Полное и безраздельное слияние героя с бытием, природой, своеобразный кульминационный момент мы обнаруживаем во второй части тетралогии – в романе «Тишина». Тишина, покой, умиротворение живо доносят гармонию переживаемого момента и сущности жизни в целом: «Старыми и заунывными, но исполнявшимися голосами молодыми, полными силы, радости жизненной, входила в него Россия калужская – диковатая, но могучая, чернобровая, сероглазая, в домодельных поневах и красных ластовицах на рубахах, вольная и широкая, как сама… Ока, вся в пении… Мать Земля. Мать Россия дышала благодатью своего изобилия и мира» (158).
С огромной силой звучит в тетралогии мотив судьбы. Он передан и через немногочисленное окружение Глеба – его отца, мать, бабушку, сестер, кузину и др.; и через лирический голос автора, постоянно напоминающий о том, что и эти люди, и эта прекрасная страна стояли на краю гибели. На «зарю», «тишину», красоту России и ее «божественный свет» надвигается тьма: в концепцию судьбы вплетается и мотив обреченности.
Самое высокое и трепетное для Б. Зайцева религиозное чувство формируется в душе Глеба под влиянием родной атмосферы. Уже подростком он переходит от интуитивного чувствования Бога к осознанной вере в Христа через колебания, искания, страдания, споры с преподавателями Закона Божьего. Утвердиться в истинности православного учения снова помогают крепкие узы связи с русской землей, отечественным укладом, духовной культурой России.
И заключительные страницы последней, четвертой книги «Древо жизни» навеяны путешествием – поездкой Зайцева с женой в июле– сентябре 1935 г. в «русскую Финляндию», на Валаам. Комментарием к ней могут служить письма Зайцева к другу и любимому художнику – Бунину.
«Скоро уже два месяца, как мы в отъезде, дорогой Иван! – писал Зайцев первого сентября 1935 г. из Келломяк, на берегу Балтийского залива. – И недалеко время, когда будем «грузиться» назад. Пока что путешествие наше удалось
Уже три недели живем вновь в Келломяках – немолодом, огромном доме. Теперь тут пансион. В авг[усте] (первой половине) было порядочно народу, сейчас мы одни. У нас две комнаты (и отдельный крытый балкон в цветах) выходят в зелень. Это была усадьба. Перед моим окном сад, яблони, цветы, дальше мосты, дорога – и море. Виден Кронштадт. Это очень волновало первое время. Теперь привыкли. Иван, сколько здесь России! Пахнет колосом, только что скосили траву в саду. Вера трясла и сгребала сено, вчера мы с ней ездили на чалом меринке ко всеношной в Куоккалу, ременные вожжи, запах лошади, все эти чересседельники и хомуты… (Вечером идешь по аллее: яблони, цветут настурции, флоксы, георгины. Вдали, в темноте, лампа зажжена на стеклянной террасе… Притыкино.) И еще: запахи совсем русские: остро-горький – болотцем, сосной, березой. Вчера у куоккальской церкви – она стоит в сторонке – пахло ржами. И весь склад жизни тут русский, довоенный <…>.
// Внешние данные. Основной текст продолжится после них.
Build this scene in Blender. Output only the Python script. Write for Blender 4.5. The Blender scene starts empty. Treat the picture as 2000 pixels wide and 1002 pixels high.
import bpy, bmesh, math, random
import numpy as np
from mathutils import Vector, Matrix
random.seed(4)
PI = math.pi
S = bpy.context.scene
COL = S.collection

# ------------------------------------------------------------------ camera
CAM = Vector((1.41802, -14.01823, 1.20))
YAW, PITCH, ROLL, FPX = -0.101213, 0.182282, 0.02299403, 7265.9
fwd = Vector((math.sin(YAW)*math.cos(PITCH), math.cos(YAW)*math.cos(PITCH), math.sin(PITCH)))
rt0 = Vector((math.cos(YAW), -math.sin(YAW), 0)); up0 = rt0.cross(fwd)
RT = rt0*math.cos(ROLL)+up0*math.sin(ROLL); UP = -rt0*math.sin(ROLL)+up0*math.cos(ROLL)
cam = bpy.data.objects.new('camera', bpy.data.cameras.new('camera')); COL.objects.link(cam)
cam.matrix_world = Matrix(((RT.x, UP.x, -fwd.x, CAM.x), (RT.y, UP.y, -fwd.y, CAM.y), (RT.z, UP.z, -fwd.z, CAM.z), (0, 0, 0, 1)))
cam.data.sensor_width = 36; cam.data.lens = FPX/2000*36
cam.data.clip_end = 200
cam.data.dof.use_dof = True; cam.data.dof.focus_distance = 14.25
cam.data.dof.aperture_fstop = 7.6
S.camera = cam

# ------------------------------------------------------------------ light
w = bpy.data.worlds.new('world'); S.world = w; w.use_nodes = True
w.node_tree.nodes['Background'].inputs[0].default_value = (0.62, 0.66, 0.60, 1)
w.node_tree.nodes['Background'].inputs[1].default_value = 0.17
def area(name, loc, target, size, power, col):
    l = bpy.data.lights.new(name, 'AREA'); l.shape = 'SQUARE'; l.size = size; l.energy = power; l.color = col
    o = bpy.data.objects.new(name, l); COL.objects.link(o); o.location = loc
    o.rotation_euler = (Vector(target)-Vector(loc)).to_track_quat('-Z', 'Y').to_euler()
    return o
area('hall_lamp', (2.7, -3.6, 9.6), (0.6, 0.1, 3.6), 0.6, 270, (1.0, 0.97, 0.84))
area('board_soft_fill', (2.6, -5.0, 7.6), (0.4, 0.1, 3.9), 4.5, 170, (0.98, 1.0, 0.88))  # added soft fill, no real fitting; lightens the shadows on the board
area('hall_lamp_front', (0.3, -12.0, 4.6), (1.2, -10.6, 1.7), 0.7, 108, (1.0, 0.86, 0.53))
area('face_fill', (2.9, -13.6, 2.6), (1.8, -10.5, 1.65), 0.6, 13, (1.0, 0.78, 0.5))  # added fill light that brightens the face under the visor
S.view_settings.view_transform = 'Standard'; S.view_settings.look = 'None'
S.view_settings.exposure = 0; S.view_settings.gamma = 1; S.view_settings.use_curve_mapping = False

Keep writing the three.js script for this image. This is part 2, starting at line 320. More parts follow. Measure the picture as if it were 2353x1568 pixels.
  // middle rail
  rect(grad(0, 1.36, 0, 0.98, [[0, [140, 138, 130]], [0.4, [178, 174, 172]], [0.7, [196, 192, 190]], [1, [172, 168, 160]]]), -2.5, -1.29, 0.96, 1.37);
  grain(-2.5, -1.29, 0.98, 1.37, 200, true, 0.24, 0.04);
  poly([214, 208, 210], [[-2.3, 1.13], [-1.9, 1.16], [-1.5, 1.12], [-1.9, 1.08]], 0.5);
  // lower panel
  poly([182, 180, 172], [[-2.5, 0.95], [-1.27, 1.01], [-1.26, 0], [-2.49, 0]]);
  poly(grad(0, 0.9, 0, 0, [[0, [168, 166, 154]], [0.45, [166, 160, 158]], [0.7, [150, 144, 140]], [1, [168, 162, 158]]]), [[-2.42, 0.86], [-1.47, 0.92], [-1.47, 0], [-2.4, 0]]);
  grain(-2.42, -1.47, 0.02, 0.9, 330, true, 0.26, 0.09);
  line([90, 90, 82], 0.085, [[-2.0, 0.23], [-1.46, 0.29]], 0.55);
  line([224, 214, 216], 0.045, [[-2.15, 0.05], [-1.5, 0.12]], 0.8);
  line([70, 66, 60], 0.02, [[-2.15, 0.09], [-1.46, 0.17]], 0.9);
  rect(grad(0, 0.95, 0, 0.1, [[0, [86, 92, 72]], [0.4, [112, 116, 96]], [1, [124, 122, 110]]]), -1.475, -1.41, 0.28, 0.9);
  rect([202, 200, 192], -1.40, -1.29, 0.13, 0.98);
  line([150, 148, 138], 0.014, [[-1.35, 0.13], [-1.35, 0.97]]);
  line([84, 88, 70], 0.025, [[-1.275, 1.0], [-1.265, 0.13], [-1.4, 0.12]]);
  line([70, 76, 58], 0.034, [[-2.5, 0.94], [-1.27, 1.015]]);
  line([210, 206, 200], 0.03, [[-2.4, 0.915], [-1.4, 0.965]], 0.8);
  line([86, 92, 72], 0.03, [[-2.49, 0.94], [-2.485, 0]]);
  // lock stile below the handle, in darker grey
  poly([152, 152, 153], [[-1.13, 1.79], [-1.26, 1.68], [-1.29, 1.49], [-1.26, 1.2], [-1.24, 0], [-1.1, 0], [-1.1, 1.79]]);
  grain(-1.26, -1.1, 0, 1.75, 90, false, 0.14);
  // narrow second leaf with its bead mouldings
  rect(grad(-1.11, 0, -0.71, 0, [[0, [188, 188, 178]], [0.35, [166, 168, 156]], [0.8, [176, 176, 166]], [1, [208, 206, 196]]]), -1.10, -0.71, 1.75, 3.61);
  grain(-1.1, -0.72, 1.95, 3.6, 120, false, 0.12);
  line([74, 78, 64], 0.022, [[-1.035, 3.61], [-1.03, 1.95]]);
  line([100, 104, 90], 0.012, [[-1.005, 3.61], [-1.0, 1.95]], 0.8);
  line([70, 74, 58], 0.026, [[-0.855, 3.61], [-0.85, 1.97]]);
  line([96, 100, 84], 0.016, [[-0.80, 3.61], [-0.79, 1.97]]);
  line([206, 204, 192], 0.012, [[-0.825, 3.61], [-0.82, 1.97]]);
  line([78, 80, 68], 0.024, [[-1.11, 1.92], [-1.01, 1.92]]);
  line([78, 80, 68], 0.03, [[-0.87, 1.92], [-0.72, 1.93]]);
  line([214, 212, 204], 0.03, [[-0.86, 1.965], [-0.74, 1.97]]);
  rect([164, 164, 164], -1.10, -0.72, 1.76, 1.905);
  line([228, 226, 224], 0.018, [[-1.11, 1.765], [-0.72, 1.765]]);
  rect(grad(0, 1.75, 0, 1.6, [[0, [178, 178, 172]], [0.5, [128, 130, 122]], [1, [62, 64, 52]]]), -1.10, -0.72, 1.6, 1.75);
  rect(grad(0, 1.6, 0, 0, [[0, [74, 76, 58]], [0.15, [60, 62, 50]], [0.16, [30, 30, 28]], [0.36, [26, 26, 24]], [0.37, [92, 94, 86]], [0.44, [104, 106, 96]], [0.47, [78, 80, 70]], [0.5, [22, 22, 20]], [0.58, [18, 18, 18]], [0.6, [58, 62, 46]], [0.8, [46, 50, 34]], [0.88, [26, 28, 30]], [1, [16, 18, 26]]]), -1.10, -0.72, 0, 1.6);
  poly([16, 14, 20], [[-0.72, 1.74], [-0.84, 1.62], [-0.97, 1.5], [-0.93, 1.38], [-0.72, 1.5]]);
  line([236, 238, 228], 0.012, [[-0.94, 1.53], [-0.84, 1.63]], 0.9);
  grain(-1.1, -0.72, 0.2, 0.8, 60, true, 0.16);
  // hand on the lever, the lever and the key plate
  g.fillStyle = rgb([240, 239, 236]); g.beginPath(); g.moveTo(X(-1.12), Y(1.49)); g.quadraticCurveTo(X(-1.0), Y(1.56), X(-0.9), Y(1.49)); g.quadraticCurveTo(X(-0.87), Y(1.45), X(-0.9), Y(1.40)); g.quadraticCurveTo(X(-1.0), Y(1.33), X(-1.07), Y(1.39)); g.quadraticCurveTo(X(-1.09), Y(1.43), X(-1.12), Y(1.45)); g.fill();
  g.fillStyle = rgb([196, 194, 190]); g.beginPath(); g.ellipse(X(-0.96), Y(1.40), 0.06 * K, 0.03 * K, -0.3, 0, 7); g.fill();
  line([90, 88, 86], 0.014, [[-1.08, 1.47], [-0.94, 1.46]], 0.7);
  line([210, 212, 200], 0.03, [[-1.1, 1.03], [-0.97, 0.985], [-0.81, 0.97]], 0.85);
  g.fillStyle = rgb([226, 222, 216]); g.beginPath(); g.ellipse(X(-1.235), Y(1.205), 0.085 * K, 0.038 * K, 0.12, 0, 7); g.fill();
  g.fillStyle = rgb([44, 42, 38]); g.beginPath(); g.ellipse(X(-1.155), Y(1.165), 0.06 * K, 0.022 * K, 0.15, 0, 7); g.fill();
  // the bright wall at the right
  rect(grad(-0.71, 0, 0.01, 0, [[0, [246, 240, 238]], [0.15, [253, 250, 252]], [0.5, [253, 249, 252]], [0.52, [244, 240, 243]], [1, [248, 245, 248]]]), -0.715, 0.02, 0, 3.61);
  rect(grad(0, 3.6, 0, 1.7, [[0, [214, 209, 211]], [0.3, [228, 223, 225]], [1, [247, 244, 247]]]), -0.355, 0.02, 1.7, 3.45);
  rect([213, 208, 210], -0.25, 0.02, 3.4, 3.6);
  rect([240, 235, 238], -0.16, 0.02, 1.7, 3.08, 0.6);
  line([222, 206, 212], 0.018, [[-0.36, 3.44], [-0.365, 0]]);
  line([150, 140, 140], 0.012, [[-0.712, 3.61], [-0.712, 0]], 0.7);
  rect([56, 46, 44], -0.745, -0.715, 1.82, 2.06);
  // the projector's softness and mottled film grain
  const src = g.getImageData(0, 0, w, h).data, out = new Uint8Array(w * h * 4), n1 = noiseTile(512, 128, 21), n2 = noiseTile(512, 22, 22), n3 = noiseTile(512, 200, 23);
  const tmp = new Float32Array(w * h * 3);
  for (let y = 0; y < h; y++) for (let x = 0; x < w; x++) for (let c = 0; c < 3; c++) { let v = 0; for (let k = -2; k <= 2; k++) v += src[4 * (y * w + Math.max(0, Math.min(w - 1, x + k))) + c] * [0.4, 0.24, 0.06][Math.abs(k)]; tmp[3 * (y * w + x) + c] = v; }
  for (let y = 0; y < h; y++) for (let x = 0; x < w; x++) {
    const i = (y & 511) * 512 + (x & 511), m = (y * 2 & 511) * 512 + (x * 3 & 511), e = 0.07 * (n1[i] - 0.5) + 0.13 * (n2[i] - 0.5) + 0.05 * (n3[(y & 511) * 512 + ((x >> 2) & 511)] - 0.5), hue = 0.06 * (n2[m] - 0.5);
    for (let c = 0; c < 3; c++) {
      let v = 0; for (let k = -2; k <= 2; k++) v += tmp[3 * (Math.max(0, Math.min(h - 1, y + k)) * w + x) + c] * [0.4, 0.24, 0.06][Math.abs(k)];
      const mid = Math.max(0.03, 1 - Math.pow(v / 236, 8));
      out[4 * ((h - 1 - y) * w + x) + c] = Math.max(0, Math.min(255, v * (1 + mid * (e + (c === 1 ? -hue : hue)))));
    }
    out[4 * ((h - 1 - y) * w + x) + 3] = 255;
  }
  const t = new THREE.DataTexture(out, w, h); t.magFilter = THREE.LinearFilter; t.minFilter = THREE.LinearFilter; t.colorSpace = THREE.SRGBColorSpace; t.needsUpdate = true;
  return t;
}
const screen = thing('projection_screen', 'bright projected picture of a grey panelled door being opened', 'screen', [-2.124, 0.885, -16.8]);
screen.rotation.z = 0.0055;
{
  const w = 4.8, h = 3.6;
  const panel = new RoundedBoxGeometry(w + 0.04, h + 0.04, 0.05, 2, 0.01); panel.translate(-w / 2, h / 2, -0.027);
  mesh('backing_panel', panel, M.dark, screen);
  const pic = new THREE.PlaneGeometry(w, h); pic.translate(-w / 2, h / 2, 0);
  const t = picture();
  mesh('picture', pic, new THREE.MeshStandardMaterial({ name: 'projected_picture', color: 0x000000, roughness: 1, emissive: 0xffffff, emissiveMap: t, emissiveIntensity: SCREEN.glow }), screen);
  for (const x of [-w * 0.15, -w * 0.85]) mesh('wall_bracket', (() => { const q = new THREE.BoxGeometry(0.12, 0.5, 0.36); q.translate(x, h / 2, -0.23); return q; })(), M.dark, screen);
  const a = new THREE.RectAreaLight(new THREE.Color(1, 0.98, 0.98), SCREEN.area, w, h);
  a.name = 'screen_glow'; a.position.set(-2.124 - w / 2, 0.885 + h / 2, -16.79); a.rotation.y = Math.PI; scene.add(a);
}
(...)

Были ужасающие грозы – дней пять подряд. Сейчас хорошо! Мечтаю о сухом и солнечном сентябре, последние дни прекрасно. Хожу по лесу, собираю грибы (как Сергей Иванович Кознышев). Дятлы работают нынешней осенью замечательно! Эти прогулки доставляют давно не испытанную радость – от елей, мха, дятлов, грибов и всего того добра, чем Россия так богата. Да, тут я понял, что очень мы отвыкли от русской природы, а она удивительна и сидит в нашей крови, никакими латинскими странами ее не вытравишь»6
.В своем «Путешествии Глеба» Зайцев ничего не «выдумывает», а «летописует», наслаивая кольцевые напластования «древа жизни». В его благодарной памяти особое место занимает образ матери. К ней в первых книгах сходятся нити повествования; она, с младенчества и до возмужания Глеба, сопровождает его: «Матери шел семьдесят пятый год. Старилась она медленно. Трудно было ее сломить. Войны, революции гремели, близкие умирали, жизнь менялась, мать же со своей всегдашнею прохладой в прекрасных с молодости глазах, в темно-скромной одежде, опираясь слегка на палку, когда выходила, являла все тот же прежний непререкаемый облик, призраком проплывающий над окружающим – все уже другое, она одна прежняя, для Ксаны – бабушка (так, впрочем, ее многие называли), для взрослых, даже для комиссара Федора Степаныча, которому говорила «ты» – барыня» (447).